• **Task brief**:
Where a line of the listing below includes the word "high", reproduce that line.
# start of Material shown
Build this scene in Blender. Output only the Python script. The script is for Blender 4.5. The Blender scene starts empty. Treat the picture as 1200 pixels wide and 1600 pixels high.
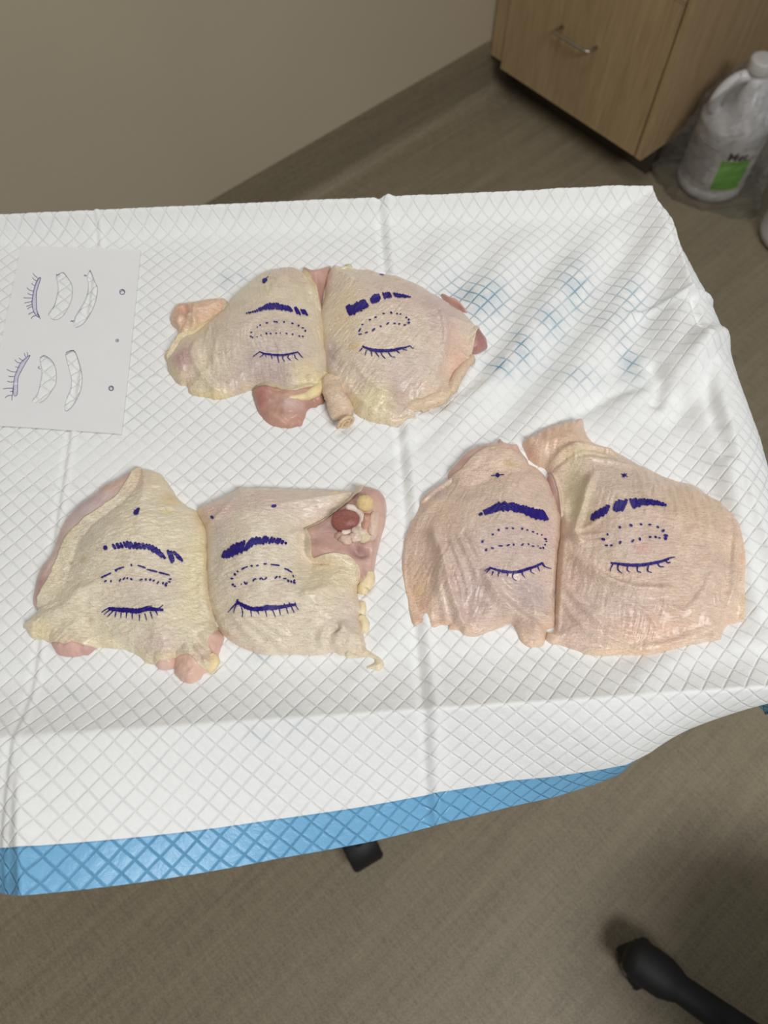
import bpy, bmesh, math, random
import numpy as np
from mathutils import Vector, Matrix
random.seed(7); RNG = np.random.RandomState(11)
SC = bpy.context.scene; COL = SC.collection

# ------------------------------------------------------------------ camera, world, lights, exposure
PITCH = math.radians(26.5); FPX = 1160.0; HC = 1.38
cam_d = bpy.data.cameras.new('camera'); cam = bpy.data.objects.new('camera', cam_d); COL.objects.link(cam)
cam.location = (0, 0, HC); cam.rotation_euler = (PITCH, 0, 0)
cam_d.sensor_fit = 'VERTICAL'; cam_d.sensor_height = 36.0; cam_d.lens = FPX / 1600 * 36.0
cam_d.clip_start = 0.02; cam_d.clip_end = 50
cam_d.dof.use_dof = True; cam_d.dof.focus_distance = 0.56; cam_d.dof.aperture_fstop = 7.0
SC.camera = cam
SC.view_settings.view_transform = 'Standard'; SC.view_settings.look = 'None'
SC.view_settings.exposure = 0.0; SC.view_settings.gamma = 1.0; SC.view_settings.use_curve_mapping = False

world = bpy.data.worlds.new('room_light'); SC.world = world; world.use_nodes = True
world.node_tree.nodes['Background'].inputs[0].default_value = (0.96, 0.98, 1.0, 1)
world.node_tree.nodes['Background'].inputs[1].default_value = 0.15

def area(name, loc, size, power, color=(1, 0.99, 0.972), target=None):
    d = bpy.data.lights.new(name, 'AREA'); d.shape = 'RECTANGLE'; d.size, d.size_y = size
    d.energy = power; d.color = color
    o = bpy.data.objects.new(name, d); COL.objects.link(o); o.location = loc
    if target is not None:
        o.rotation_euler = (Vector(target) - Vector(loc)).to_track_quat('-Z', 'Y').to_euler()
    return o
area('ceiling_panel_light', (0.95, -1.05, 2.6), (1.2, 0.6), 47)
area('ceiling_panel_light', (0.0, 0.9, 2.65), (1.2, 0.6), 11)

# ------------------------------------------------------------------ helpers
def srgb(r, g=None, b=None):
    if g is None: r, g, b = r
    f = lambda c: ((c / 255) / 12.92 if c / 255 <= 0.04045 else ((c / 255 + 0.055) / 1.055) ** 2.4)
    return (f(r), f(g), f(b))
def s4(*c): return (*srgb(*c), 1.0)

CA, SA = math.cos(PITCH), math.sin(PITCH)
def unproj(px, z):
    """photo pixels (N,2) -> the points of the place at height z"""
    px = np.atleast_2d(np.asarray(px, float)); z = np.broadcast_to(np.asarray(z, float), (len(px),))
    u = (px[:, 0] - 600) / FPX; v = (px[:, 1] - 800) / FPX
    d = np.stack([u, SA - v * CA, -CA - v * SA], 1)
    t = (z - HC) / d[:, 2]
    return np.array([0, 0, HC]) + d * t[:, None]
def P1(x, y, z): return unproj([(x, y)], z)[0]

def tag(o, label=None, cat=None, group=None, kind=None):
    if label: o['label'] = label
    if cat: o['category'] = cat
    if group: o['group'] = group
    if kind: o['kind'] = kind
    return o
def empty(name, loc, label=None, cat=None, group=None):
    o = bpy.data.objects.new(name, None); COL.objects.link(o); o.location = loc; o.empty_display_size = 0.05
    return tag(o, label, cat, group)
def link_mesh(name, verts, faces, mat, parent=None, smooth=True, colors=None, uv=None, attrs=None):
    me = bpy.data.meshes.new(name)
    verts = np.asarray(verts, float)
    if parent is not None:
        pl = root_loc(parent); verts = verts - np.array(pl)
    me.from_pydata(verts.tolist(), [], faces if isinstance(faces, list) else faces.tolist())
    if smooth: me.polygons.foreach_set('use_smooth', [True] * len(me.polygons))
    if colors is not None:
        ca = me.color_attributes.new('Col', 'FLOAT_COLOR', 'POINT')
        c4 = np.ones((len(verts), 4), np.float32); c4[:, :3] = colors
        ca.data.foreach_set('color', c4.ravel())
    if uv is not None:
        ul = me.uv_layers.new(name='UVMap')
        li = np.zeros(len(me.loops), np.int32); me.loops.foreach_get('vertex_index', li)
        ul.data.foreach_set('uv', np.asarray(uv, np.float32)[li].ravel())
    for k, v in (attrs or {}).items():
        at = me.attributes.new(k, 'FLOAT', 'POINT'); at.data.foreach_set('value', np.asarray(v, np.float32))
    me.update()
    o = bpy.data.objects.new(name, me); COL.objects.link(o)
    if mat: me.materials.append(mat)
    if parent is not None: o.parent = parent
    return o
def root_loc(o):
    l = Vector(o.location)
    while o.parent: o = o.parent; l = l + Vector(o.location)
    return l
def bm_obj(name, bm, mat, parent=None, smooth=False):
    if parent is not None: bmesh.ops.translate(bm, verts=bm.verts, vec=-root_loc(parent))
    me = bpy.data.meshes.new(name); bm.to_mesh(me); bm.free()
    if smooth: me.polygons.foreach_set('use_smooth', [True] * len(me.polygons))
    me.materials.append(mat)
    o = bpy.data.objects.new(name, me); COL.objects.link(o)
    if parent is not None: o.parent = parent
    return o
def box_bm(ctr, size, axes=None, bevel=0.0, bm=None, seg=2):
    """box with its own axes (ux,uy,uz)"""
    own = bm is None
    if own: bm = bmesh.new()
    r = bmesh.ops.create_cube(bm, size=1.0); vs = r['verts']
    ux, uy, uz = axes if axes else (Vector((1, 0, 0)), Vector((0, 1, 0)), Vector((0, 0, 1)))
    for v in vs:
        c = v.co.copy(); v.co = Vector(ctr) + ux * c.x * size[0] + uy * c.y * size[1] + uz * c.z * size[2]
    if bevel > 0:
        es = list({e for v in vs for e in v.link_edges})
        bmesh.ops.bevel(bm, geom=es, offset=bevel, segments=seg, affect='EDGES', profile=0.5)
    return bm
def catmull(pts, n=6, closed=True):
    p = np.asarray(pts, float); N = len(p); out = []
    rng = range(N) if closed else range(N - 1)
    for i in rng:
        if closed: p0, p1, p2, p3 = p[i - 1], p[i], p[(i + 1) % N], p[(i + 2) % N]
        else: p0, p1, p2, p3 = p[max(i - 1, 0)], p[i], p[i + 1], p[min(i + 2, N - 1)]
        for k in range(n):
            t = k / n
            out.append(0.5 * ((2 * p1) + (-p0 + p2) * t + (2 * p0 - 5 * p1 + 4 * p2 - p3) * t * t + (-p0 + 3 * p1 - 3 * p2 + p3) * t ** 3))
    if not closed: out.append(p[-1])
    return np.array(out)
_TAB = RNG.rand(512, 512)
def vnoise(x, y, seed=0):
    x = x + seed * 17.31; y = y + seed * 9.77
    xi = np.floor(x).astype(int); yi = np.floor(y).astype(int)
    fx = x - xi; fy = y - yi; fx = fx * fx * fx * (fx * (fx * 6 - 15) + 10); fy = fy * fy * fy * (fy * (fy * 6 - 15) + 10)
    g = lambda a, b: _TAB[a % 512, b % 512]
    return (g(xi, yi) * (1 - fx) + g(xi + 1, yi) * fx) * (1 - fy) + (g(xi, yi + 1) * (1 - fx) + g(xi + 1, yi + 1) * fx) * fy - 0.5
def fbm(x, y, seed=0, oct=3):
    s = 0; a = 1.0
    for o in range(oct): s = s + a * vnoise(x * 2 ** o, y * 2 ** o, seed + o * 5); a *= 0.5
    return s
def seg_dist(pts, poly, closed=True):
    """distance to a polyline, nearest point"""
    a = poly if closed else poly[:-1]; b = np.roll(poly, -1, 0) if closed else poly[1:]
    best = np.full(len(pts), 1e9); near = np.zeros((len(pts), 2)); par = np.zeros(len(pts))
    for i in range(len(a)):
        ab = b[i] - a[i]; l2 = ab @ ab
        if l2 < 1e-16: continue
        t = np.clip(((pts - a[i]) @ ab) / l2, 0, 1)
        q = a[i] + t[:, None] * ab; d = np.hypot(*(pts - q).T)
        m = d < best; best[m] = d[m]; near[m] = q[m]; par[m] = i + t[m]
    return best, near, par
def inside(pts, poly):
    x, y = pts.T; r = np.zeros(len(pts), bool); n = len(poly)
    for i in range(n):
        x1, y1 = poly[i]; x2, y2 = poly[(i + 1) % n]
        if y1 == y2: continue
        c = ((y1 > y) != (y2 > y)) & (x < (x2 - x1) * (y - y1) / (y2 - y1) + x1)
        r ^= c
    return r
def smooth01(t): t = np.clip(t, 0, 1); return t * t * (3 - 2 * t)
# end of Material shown
# start of Material shown
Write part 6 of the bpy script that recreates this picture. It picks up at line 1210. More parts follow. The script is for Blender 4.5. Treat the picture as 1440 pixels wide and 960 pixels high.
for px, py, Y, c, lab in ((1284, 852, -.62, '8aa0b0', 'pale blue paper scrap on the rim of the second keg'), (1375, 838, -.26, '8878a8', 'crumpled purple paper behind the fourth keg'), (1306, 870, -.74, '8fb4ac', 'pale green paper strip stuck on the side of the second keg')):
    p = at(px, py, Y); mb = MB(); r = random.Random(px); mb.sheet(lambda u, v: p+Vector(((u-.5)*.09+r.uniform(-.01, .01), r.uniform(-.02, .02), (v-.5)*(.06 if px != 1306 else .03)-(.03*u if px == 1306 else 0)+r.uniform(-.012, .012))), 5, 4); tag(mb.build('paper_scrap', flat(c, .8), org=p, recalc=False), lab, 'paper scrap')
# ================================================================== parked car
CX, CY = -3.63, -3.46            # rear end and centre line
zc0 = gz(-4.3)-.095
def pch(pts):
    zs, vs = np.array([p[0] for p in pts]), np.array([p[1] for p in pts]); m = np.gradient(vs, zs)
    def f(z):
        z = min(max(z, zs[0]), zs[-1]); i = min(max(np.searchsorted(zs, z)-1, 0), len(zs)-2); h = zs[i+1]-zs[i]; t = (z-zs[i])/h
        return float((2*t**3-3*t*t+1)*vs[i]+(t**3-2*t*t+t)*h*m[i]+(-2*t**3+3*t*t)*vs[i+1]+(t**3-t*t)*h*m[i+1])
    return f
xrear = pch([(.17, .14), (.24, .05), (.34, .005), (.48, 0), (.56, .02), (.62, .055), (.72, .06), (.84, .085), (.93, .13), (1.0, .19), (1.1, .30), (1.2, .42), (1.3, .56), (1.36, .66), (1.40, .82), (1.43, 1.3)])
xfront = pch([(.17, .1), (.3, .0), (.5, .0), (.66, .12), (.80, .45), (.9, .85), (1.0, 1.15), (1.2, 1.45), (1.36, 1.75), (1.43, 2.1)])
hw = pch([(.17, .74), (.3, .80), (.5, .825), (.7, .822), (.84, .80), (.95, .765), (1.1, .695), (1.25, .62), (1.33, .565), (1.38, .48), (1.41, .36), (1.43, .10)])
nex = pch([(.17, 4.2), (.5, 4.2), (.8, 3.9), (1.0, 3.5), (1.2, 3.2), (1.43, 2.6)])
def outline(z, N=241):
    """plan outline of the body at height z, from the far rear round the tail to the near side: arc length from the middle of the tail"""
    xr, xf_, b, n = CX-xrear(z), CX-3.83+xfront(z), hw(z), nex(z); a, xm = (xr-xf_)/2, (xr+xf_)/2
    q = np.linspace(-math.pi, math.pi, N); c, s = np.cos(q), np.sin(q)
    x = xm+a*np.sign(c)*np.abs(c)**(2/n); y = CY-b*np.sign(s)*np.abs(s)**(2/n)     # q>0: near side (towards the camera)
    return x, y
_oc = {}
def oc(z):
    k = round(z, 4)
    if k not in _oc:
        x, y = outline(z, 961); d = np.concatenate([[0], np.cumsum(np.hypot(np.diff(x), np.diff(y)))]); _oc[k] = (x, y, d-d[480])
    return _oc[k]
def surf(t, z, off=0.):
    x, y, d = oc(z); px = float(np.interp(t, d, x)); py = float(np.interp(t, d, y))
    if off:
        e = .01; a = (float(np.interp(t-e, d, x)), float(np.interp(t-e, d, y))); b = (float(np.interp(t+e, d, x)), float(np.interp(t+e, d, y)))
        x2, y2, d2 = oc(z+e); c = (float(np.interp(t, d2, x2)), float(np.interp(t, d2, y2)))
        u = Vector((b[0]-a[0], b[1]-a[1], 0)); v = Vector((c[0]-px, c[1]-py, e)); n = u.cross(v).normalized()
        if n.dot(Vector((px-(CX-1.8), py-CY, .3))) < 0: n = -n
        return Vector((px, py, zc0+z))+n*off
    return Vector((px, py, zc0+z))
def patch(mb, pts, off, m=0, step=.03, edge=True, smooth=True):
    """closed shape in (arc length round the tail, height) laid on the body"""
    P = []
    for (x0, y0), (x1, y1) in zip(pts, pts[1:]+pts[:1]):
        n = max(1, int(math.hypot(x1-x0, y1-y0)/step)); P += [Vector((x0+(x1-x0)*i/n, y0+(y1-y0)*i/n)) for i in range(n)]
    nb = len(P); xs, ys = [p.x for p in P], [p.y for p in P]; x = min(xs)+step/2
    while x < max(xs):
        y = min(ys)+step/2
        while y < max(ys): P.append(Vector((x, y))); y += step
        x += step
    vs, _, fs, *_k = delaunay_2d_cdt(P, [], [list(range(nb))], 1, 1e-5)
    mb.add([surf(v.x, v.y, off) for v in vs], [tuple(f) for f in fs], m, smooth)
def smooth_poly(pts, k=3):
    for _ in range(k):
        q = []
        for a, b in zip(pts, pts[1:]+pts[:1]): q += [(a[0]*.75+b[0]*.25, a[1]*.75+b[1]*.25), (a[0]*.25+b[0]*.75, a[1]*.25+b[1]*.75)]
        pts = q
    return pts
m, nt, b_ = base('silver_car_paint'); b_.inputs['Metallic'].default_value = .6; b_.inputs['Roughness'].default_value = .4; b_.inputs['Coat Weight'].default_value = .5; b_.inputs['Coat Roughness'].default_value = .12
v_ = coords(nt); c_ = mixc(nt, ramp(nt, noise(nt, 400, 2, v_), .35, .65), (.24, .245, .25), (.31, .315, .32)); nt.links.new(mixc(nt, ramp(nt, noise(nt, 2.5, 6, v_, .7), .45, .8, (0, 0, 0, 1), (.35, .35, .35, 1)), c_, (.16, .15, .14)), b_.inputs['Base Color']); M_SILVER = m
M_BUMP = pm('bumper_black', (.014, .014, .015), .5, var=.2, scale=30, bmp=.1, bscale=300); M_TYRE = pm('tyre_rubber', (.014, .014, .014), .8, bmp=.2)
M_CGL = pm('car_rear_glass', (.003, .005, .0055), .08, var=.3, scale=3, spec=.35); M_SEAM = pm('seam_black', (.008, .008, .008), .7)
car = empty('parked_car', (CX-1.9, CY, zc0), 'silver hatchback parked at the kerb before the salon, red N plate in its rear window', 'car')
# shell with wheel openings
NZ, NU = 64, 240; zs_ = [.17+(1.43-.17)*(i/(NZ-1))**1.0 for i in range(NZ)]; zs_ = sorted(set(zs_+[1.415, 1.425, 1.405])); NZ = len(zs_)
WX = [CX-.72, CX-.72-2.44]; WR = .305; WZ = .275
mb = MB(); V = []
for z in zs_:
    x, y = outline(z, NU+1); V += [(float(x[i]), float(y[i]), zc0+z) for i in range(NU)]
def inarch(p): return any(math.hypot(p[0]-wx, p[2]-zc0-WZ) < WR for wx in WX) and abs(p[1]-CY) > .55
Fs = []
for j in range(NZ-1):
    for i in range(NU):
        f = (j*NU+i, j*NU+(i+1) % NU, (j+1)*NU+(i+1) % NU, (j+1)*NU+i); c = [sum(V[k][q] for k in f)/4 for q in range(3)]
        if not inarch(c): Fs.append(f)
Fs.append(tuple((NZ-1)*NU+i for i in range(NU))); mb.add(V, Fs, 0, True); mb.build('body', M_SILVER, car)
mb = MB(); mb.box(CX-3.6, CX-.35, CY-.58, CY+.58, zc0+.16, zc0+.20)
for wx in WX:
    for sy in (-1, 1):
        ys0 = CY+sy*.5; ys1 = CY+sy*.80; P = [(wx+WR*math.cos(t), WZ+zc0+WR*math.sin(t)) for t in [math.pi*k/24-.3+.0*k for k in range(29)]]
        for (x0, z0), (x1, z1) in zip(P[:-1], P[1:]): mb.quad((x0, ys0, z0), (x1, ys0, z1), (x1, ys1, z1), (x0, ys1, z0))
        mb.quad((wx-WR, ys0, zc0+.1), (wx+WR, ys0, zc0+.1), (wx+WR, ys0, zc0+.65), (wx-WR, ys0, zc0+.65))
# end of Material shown
# start of Material shown
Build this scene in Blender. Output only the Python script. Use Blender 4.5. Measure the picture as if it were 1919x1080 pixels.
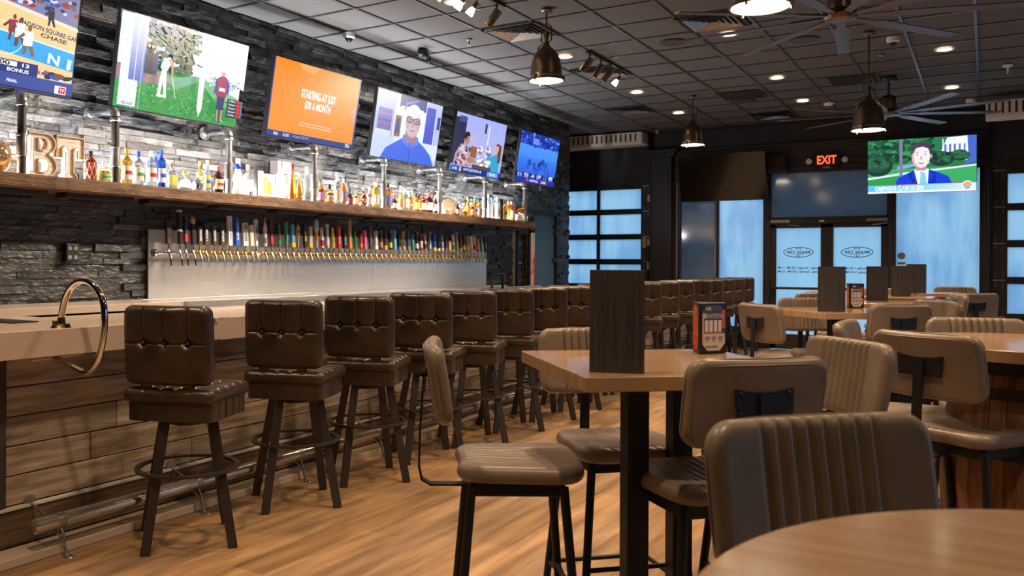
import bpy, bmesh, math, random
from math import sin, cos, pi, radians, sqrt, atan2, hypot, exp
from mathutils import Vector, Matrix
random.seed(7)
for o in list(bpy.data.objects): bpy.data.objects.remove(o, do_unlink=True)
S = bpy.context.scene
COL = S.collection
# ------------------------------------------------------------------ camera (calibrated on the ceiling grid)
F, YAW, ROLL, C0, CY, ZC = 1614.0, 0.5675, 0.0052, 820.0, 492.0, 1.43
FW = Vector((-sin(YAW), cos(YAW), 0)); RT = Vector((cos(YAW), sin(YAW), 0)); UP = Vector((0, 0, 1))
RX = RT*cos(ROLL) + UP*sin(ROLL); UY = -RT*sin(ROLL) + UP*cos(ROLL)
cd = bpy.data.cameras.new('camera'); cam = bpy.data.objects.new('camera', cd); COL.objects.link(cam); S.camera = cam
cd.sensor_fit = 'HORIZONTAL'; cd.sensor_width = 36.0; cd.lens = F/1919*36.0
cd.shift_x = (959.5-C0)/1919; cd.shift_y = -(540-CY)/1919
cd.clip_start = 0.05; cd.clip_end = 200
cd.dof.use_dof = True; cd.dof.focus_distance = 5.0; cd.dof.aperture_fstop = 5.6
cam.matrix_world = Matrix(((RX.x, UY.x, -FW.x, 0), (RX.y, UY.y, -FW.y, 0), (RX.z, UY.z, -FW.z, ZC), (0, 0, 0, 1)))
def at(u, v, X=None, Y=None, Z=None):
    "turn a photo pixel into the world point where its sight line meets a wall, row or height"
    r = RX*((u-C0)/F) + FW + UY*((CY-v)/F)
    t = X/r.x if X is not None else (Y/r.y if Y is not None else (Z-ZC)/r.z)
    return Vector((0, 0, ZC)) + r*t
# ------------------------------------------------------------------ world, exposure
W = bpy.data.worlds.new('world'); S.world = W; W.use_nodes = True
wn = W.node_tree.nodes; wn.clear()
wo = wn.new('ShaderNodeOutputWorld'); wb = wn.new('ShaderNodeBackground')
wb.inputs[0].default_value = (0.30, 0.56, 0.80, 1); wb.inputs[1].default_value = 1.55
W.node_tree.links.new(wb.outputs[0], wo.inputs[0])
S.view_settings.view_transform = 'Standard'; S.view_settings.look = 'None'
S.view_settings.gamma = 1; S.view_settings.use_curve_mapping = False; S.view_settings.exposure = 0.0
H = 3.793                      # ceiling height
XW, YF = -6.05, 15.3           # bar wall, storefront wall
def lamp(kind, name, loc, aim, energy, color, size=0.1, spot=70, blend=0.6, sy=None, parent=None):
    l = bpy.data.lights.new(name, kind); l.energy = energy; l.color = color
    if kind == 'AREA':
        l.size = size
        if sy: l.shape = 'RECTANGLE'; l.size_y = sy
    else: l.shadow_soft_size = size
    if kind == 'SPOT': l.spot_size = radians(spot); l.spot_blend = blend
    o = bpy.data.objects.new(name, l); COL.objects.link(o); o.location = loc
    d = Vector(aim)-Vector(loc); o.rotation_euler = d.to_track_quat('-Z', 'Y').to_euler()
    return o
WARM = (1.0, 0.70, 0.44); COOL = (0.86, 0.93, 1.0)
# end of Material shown
• **Task answer**:
Build this scene in Blender. Output only the Python script. The script is for Blender 4.5. The Blender scene starts empty. Treat the picture as 1200 pixels wide and 1600 pixels high.
Write part 6 of the bpy script that recreates this picture. It picks up at line 1210. More parts follow. The script is for Blender 4.5. Treat the picture as 1440 pixels wide and 960 pixels high.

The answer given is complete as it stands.